During his years in Congress, he became active on the Banking and Currency Committee, and later the Budget and Ways and Means committees, where he staunchly opposed spending and tax increases, proposed cuts in the food stamp program and worked for deregulation of the savings and loan industry. He also advocated U.S. military occupation of Cuba two years before the Cuban Missile Crisis.

After being turned out of Congress in 1963, Mr. Rousselot was named regional director of the Birch Society. He also served as national Birch Society public relations chairman.

But he resigned from the Birch Society on April 17, 1979, when he was contemplating running for the U.S. Senate, "to demonstrate to the citizens of California that I am my own man, controlled by no organization or individual." He also said that he had become disillusioned because Birch Society founder Robert Welch had besmirched President Dwight D. Eisenhower as a communist agent and Winston Churchill as a traitor.

Mr. Rousselot spent 1983 in the Reagan White House as special assistant for business matters and then served as Western states coordinator for Reagan's 1984 reelection campaign.

From 1985 to 1988, Mr. Rousselot was president of the National Council of Savings Institutions, a Washington-based lobbying group for banks and savings and loans.

After lobbying for Charles H. Keating Jr. and his failing Lincoln Savings and Loan Co. in 1989, he was named the S&L's final chairman and chief executive before its collapse.

With four others, he tried to buy the institution shortly before it was shut down by federal regulators who said that its assets were dissipated.

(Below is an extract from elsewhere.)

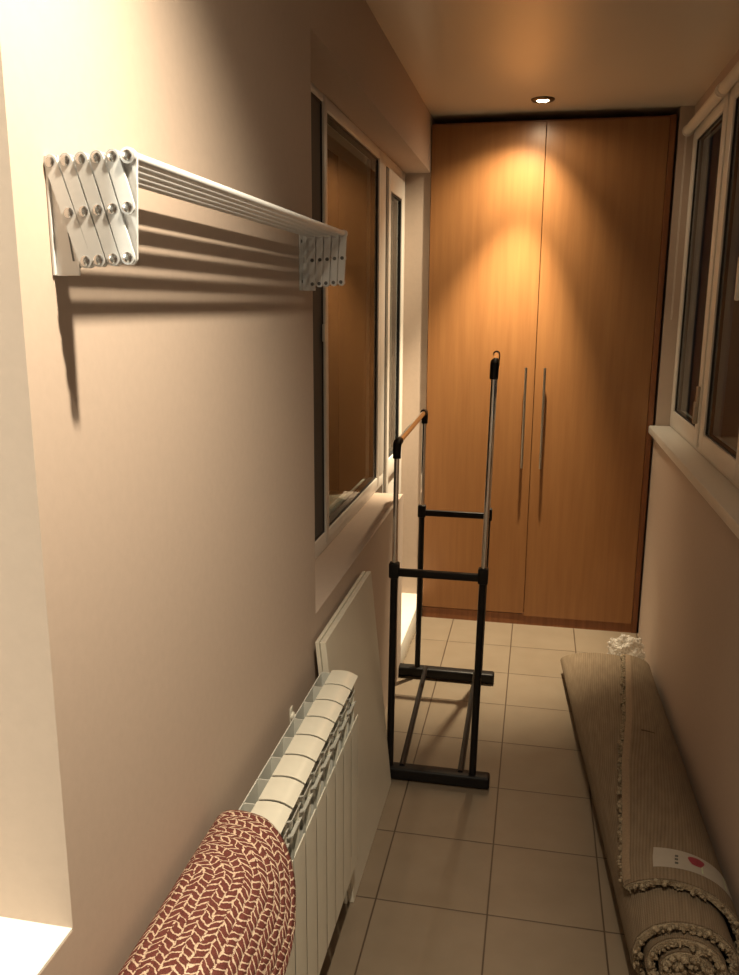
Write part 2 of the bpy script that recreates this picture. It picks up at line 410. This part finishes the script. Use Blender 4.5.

John Harbin Rousselot was born in San Marino, Calif., and majored in political science and business administration at Principia College in Elsah, Ill.

In the 1950s, he established a public relations firm in Los Angeles and became president of the California Young Republicans. From 1958 to 1960, when he resigned to run for Congress, he was national director of public information for the Federal Housing Administration.